Um die 70 bis 80 Grüne haben sich in dem Café versammelt, das die Landespartei angemietet hat. Es sind immerhin zehn Prozent der überschaubaren Mitgliedschaft im Land.
Jetzt also auf nach Jamaika? Die grüne Landeschefin Stephanie Erben will sich nicht zu einer schwarz-gelb-grünen Koalition äußern, die als einzige Bündnisoption in Berlin übrig bleiben dürfte. „Das wird nicht in Erfurt entschieden“, sagt sie.
Ganz richtig ist das nicht: Die Spitzenkandidatin und Bundestagsfraktionschefin Katrin Göring-eckardt kommt aus Thüringen. Sie wird sich nun mit der CDU, aber vor allem mit CSU und FDP auseinanderzusetzen haben – vielleicht sogar als Ministerin. Das maue grüne Ergebnis im Land dürfte ihr da nicht sonderlich schaden.
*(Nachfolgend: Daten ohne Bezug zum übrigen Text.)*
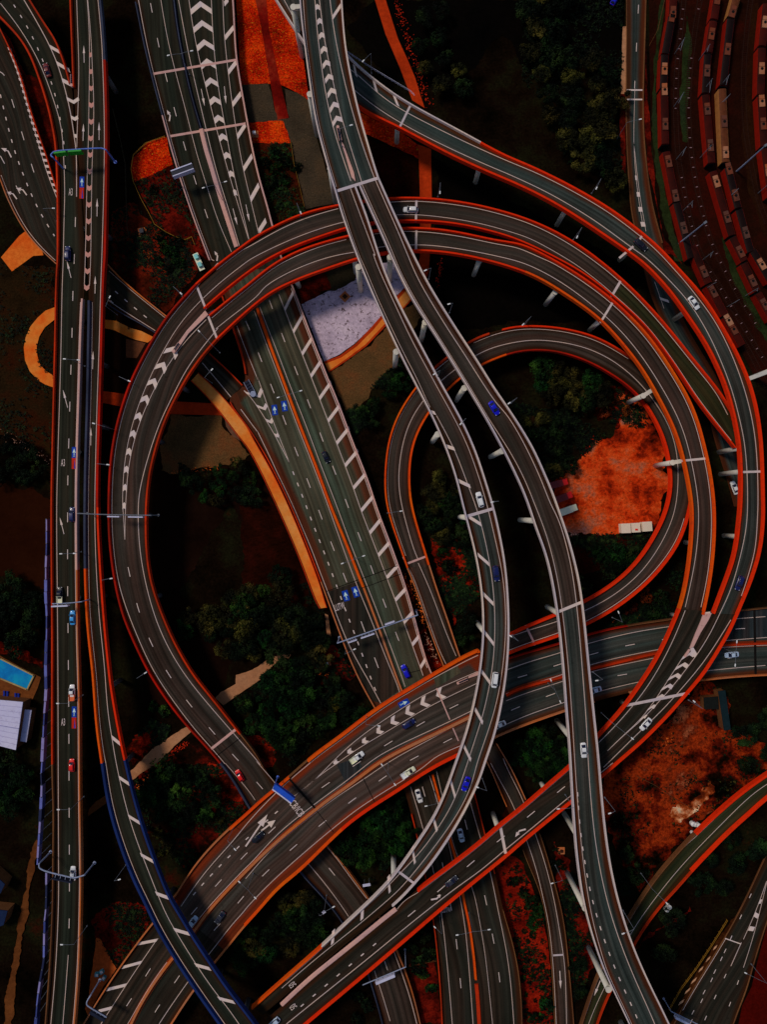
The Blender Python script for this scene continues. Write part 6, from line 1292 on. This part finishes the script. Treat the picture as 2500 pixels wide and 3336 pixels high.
for a, b, lb in (('20 1465,1090', '20 1650,925', 'tall pale floodlight mast leaning right of the brown train'), ('20 1100,1548', '20 1265,1415', 'tall pale floodlight mast across the lower left trains')):
    p = W(parse(a)[0], 0); e = empty('floodlight_mast', p, 0, lb, 'floodlight mast'); q = W(parse(b)[0], 22)-p; q.z = 22; m = MB(); m.tube((0, 0, 0), (q.x, q.y, 22), .3, .16, 12); m.build('pole', STEEL, e); m = MB(); m.box((q.x, q.y, 22.2), 1.0, .7, .3, .6); m.build('lamp_head', LAMPM, e)

# ================================================================ TREES AND SHRUBS
def leafmat(name, c1, c2, c3):
    m, N, Lk, b = base(name, .7, .08)
    oi = N.new('ShaderNodeObjectInfo'); tc = N.new('ShaderNodeTexCoord'); n = N.new('ShaderNodeTexNoise'); n.inputs['Scale'].default_value = .8; n.inputs['Detail'].default_value = 4
    n.noise_dimensions = '4D'; Lk.new(tc.outputs['Object'], n.inputs['Vector']); mu = N.new('ShaderNodeMath'); mu.operation = 'MULTIPLY'; mu.inputs[1].default_value = 40; Lk.new(oi.outputs['Random'], mu.inputs[0]); Lk.new(mu.outputs[0], n.inputs['W'])
    cr_ = N.new('ShaderNodeValToRGB'); e = cr_.color_ramp.elements; e[0].position = .36; e[0].color = c1; e[1].position = .68; e[1].color = c3; q = e.new(.52); q.color = c2
    Lk.new(n.outputs[0], cr_.inputs[0]); hs = N.new('ShaderNodeHueSaturation'); mr = N.new('ShaderNodeMapRange'); mr.inputs[3].default_value = .55; mr.inputs[4].default_value = 1.35; Lk.new(oi.outputs['Random'], mr.inputs[0]); Lk.new(mr.outputs[0], hs.inputs['Value']); Lk.new(cr_.outputs[0], hs.inputs['Color'])
    mr2 = N.new('ShaderNodeMapRange'); mr2.inputs[3].default_value = .475; mr2.inputs[4].default_value = .525; m3 = N.new('ShaderNodeMath'); m3.operation = 'FRACT'; m4 = N.new('ShaderNodeMath'); m4.operation = 'MULTIPLY'; m4.inputs[1].default_value = 7.3
    Lk.new(oi.outputs['Random'], m4.inputs[0]); Lk.new(m4.outputs[0], m3.inputs[0]); Lk.new(m3.outputs[0], mr2.inputs[0]); Lk.new(mr2.outputs[0], hs.inputs['Hue'])
    Lk.new(hs.outputs[0], b.inputs['Base Color']); return m
LM = {'green': leafmat('leaves_green', T(2, 9, 2), T(7, 27, 6), T(32, 60, 16)), 'olive': leafmat('leaves_olive', T(5, 6, 2), T(24, 24, 6), T(66, 60, 20)), 'dark': leafmat('leaves_dark', T(1, 3, 1), T(5, 14, 4), T(24, 38, 12)),
      'yellow': leafmat('leaves_yellow', T(24, 22, 4), T(48, 44, 8), T(66, 56, 14)), 'rust': leafmat('leaves_rust', T(30, 10, 3), T(70, 24, 6), T(100, 40, 10)), 'bright': leafmat('leaves_bright', T(10, 26, 4), T(36, 66, 12), T(96, 116, 44))}
BARK = plain('bark', T(40, 28, 20), .9)
def crown_mesh(seed, leaf=.55, n=300, flat=.62):
    rnd = random.Random(seed); v = []; f = []
    lobes = [(Vector((0, 0, .1)), .68)]
    for i in range(9):
        a = i*2*math.pi/9+rnd.uniform(-.3, .3); r = rnd.uniform(.3, .8); lobes.append((Vector((r*math.cos(a), r*math.sin(a), rnd.uniform(-.15, .25))), rnd.uniform(.16, .44)))
    for i in range(n):
        c, r = rnd.choice(lobes); d_ = Vector((rnd.gauss(0, 1), rnd.gauss(0, 1), abs(rnd.gauss(0, 1))*.9+.05)).normalized()
        p = c+d_*r*rnd.uniform(.82, 1.05); p.z *= flat
        for k in range(5):
            q = p+Vector((rnd.gauss(0, .05), rnd.gauss(0, .05), rnd.gauss(0, .03))); s = leaf*rnd.uniform(.6, 1.3)*.12
            nn = (d_+Vector((rnd.gauss(0, .55), rnd.gauss(0, .55), rnd.gauss(0, .35)))).normalized(); u = nn.orthogonal().normalized(); w_ = nn.cross(u); th = rnd.uniform(0, 6.3); u2 = u*math.cos(th)+w_*math.sin(th); w2 = nn.cross(u2)
            b0 = len(v); v += [q-u2*s, q+w2*s*.6, q+u2*s*1.1, q-w2*s*.6]; f.append((b0, b0+1, b0+2, b0+3))
    me = D.meshes.new('crown'); me.from_pydata([tuple(x) for x in v], [], f); me.update(); return me
CR = [crown_mesh(i, .55, 420) for i in range(6)]; CS = [crown_mesh(20+i, 1.0, 110) for i in range(3)]
CMM = {}
def crown_for(kind, idx, small):
    k = (kind, idx, small)
    if k not in CMM:
        me = (CS if small else CR)[idx].copy(); me.materials.append(LM[kind]); CMM[k] = me
    return CMM[k]
def trunk_mesh():
    m = MB(); m.tube((0, 0, 0), (0, 0, 1.0), .05, .03, 7)
    for i in range(5): a = i*1.26; m.tube((0, 0, .6+.07*i), (math.cos(a)*.35, math.sin(a)*.35, 1.05+.04*i), .022, .01, 5)
    me = D.meshes.new('trunk'); me.from_pydata([tuple(x) for x in m.v], [], m.f); me.materials.append(BARK); return me
TRK = trunk_mesh(); NT = [0]
def tree(p, R_, kind, label, group, h=None, small=False):
    h = h or R_*1.3; e = empty('shrub' if small else 'tree', (p.x, p.y, 0), random.uniform(0, 6.28), label, 'shrub' if small else 'tree', group)
    idx = random.randrange(3 if small else 6); c = D.objects.new('crown', crown_for(kind, idx, small)); COL.objects.link(c); c.parent = e; c.location = (0, 0, h*.55 if not small else R_*.3); c.scale = (R_, R_*random.uniform(.85, 1.15), R_*random.uniform(.8, 1.1))
    t = D.objects.new('trunk', TRK); COL.objects.link(t); t.parent = e; sc_ = (h*.55 if not small else R_*.4); t.scale = (R_*.9, R_*.9, sc_); NT[0] += 1
def inside(p, poly):
    x, y = p; c = False; n = len(poly)
    for i in range(n):
        x1, y1 = poly[i]; x2, y2 = poly[i-1]
        if (y1 > y) != (y2 > y) and x < (x2-x1)*(y-y1)/(y2-y1)+x1: c = not c
    return c
def blocked(x, y, r, top):
    for dx, dy in ((0, 0), (.75, 0), (-.75, 0), (0, .75), (0, -.75)):
        q = (x+dx*r, y+dy*r)
        if any(inside(q, P) for P in CLEAR): return True
    for R in ROADS.values():
        k = min(range(0, len(R.C), 2), key=lambda j: (R.C[j].x-x)**2+(R.C[j].y-y)**2); c = R.C[k]
        hw = (R.L[k]-R.R[k]).length/2
        if (c.x-x)**2+(c.y-y)**2 < (hw+r*.72)**2 and c.z-2.6 < top: return True
    return False
def grove(s_, spacing, r0, r1, kinds, label, group, small=False, dens=1.0, hk=1.3):
    poly = parse(s_); Pm = [W(p, 0) for p in poly]; P2 = [(p.x, p.y) for p in Pm]; xs = [p[0] for p in P2]; ys = [p[1] for p in P2]; pts = []
    spacing *= .82; r0 *= .95; r1 *= 1.05
    area = abs(sum(P2[i-1][0]*P2[i][1]-P2[i][0]*P2[i-1][1] for i in range(len(P2))))/2
    for _ in range(int(area/spacing**2*30)):
        p = (random.uniform(min(xs), max(xs)), random.uniform(min(ys), max(ys)))
        if inside(p, P2) and all((p[0]-q[0])**2+(p[1]-q[1])**2 > spacing**2 for q in pts): pts.append(p)
    for p in pts:
        rr_ = random.uniform(r0, r1)
        if random.random() > dens or blocked(p[0], p[1], rr_, hk*r1*1.1 if not small else r1*.9): continue
        tree(Vector((p[0], p[1], 0)), rr_, random.choice(kinds), label, group, None if small else random.uniform(hk*.8, hk*1.2)*r1, small)
G_ = grove
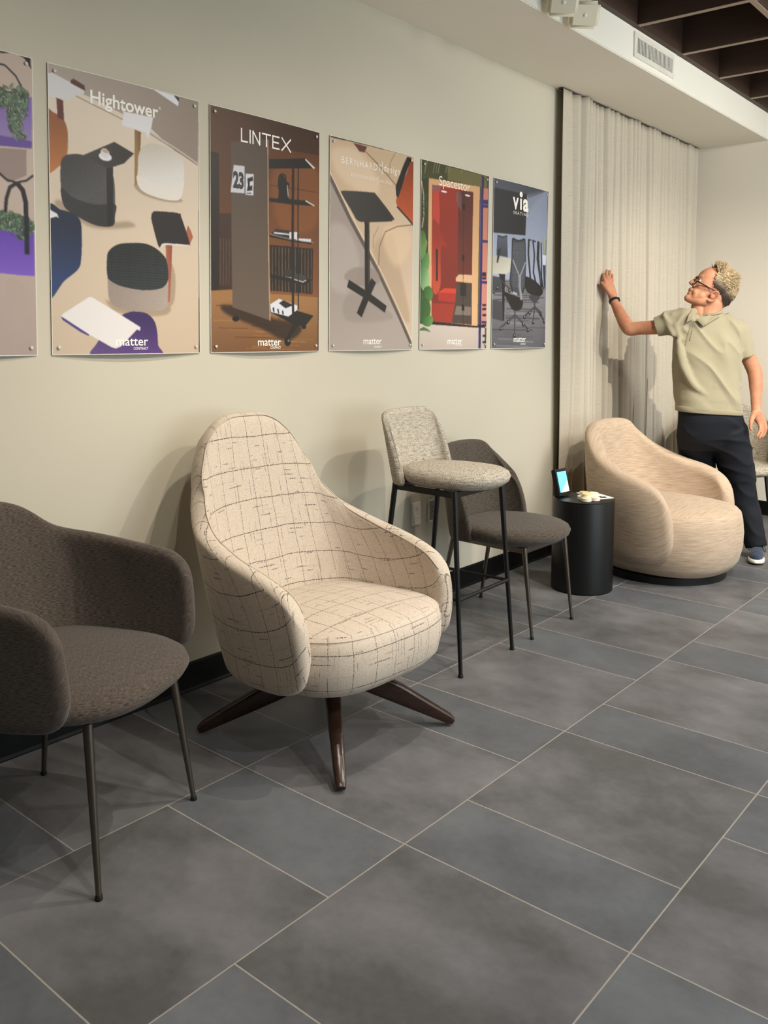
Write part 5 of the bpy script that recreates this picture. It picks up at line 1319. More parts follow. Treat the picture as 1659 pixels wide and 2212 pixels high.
glyphs('title_lettering', '23', (.111, .165, .299, .236), t, M['letter_black'], .05, w)
matter(t, w, .230, .358, .930, .904, .297, .357, .943)
t, w = poster('D', 'poster of a black pedestal side table beside a tan sofa with an orange cushion', 2.897, 3.502, 240, 370, 4)
glyphs('title_lettering', 'BERNHARDT', (.074, .348, .110, .080), t, M['letter'], -.012, w, spacing=1.25)
glyphs('title_lettering', 'design', (.366, .491, .106, .074), t, M['letter'], -.008, w, spacing=1.15)
glyphs('title_lettering', 'BERNHARDT', (.138, .318, .161, .145), t, M['letter'], -.02, w, spacing=1.25)
glyphs('title_lettering', 'textiles', (.329, .425, .161, .144), t, M['letter'], -.02, w, spacing=1.15)
for a_, b_, w_ in (((.3548, .062), (.3548, .123), .003), ((.3235, .136), (.3235, .176), .0022)):
    bm = bmesh.new(); stroke(bm, a_, b_, w_, w); bm_obj('title_rule', bm, M['letter'], t)
matter(t, w, .216, .347, .927, .901, .288, .347, .945)
t, w = poster('E', 'poster of a red-lined phone booth with green plants and blue pipes', 3.565, 4.182, 210, 330, 5)
glyphs('title_lettering', 'Spacestor', (.145, .422, .111, .064), t, M['letter'], -.004, w)
matter(t, w, .220, .352, .930, .901, .290, .351, .941)
t, w = poster('F', 'grey poster of black mesh office chairs at a table, rightmost of the row', 4.233, 4.845, 200, 310, 6)
glyphs('title_lettering', 'v', (.193, .255, .149, .083), t, M['letter'], .02, w); glyphs('title_lettering', 'a', (.305, .366, .149, .081), t, M['letter'], .035, w)
bm = bmesh.new(); stroke(bm, (.281, .084), (.281, .148), .018, w); disc(bm, (.281, .060), .0165, w); bm_obj('title_lettering', bm, M['letter'], t)
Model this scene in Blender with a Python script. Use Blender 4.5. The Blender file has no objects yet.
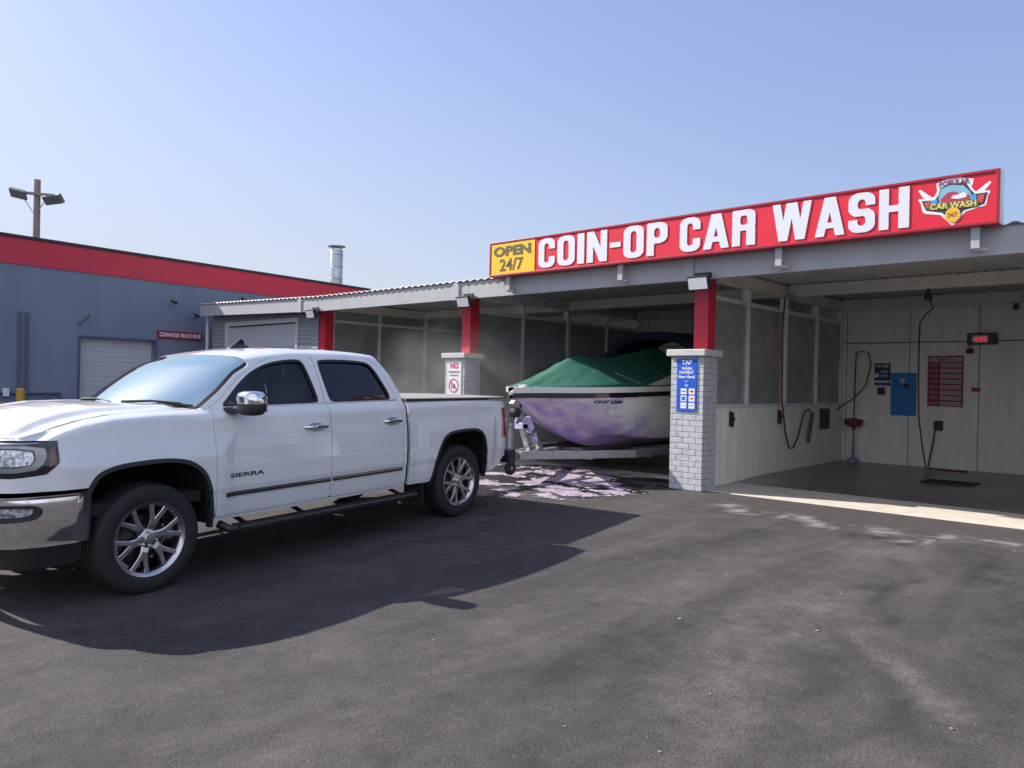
import bpy, bmesh, math, random
import numpy as np
from mathutils import Vector, Matrix, noise
random.seed(7)
SC = bpy.context.scene
COL = SC.collection
rad = math.radians

# ------------------------------------------------------------------ camera
YAW, ROLL, PITCH = rad(42.2), math.atan(.021), math.atan(-1/765)
Zv = Vector((0, 0, 1)); fwd0 = Vector((-math.sin(YAW), math.cos(YAW), 0)); R0 = Vector((math.cos(YAW), math.sin(YAW), 0))
fwd = fwd0*math.cos(PITCH)+Zv*math.sin(PITCH); up0 = -fwd0*math.sin(PITCH)+Zv*math.cos(PITCH)
rc = R0*math.cos(ROLL)+up0*math.sin(ROLL); uc = -R0*math.sin(ROLL)+up0*math.cos(ROLL)
cam = bpy.data.cameras.new('camera'); camo = bpy.data.objects.new('camera', cam); COL.objects.link(camo)
cam.sensor_width = 36; cam.lens = 765/1024*36; cam.clip_end = 2000; cam.clip_start = .05
mw = Matrix((rc, uc, -fwd)).transposed().to_4x4(); mw.translation = (0, 0, 1.43)
camo.matrix_world = mw; SC.camera = camo

# ------------------------------------------------------------------ light
EL, AZ = 37.0, 19.5          # sun height; heading in which shadows fall, from +X towards +Y
w = bpy.data.worlds.new('World'); SC.world = w; w.use_nodes = True
nt = w.node_tree; bg = nt.nodes['Background']
sky = nt.nodes.new('ShaderNodeTexSky'); sky.sky_type = 'NISHITA'; sky.sun_disc = False
sky.sun_elevation = rad(EL); sky.sun_rotation = rad(270-AZ); sky.air_density = 1.5; sky.dust_density = 1.3; sky.ozone_density = 3.5
tintn = nt.nodes.new('ShaderNodeMix'); tintn.data_type = 'RGBA'; tintn.blend_type = 'MULTIPLY'; tintn.inputs[0].default_value = 1; tintn.inputs[7].default_value = (.77, .735, .87, 1)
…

Göring-eckardt wird natürlich in der wahrscheinlichen Koalition auch mit Thomas Kemmerich zu tun bekommen. Der Thüringer FDP-CHEF darf das einzige Mandat seiner Landespartei einnehmen.
Der Unternehmer hat gestern Abend in sein Erfurter Lieblingslokal eingeladen. Mehr als 100 Anhänger sind gekommen. „Ich bin stolz auf diese Truppe“, sagt er. Auch sein Stellvertreter Gerald Ullrich, der auf Listenplatz 2 nicht im Bundestag sitzen wird, gibt sich zufrieden. „Wir haben mit wenigen Ressourcen viel erreicht“, sagt er. „Das zeigt doch, dass unsere Ideen richtig sind“.
Kemmerich präsentiert sich schon wenige Minuten nach der ersten Prognose staatstragend. „Wir müssen jetzt das wieder gewonnene Vertrauen konkret in Politik umsetzen und damit umgehen.“Dies bedeute: Einsatz für solide Finanzen, Digitalisierung und ein modernes Einwanderungsgesetz.
Je länger der Abend dauert und je mehr Zahlen aus den Wahllokalen eintrudeln, umso klarer wird, dass sich etwas in dieser Republik und vor allem im Bundesland namens Thüringen verändert hat. Die CDU gewinnt zwar in allen Wahlkreisen. Aber überall steht die AFD bei den Erststimmen auf Platz 2. In Ostthüringen kommt sie der Union sogar gefährlich nahe.
Auch beim landesweiten Zweitstimmenergebnis liegt die AFD mit über 20 Prozent auf dem zweiten Platz – weit vor Linke, SPD, FDP und Grünen.